> REQUIREMENTS
Copy verbatim the material from its first line to the line that holds "from mathutils import Vector, Matrix", including that line.

> DATASET EXCERPT

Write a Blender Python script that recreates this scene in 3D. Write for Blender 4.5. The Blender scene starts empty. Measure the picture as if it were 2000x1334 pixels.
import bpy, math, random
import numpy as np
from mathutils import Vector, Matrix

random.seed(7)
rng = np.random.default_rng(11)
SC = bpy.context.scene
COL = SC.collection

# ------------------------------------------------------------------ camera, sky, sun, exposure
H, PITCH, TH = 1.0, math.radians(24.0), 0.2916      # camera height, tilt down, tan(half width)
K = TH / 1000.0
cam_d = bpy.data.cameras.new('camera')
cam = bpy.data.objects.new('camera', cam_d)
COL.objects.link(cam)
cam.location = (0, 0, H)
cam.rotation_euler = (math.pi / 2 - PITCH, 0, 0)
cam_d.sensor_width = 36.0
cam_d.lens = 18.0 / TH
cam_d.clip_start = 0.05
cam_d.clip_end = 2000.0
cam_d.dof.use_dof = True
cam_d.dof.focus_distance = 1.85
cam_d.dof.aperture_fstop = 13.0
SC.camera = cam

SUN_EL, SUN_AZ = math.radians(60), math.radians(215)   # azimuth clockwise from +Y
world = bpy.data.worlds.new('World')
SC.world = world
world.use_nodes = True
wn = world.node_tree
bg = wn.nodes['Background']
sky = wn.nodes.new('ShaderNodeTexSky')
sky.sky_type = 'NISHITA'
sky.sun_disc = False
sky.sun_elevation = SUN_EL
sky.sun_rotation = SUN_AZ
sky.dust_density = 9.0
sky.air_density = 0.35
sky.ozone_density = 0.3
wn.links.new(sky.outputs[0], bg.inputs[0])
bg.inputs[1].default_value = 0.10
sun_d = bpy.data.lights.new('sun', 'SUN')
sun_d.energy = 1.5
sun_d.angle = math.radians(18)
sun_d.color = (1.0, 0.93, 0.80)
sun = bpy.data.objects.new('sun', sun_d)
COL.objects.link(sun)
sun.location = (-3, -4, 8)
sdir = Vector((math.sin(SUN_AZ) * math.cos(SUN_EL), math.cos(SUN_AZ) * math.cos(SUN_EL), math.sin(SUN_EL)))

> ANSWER
Write a Blender Python script that recreates this scene in 3D. Write for Blender 4.5. The Blender scene starts empty. Measure the picture as if it were 2000x1334 pixels.
import bpy, math, random
import numpy as np
from mathutils import Vector, Matrix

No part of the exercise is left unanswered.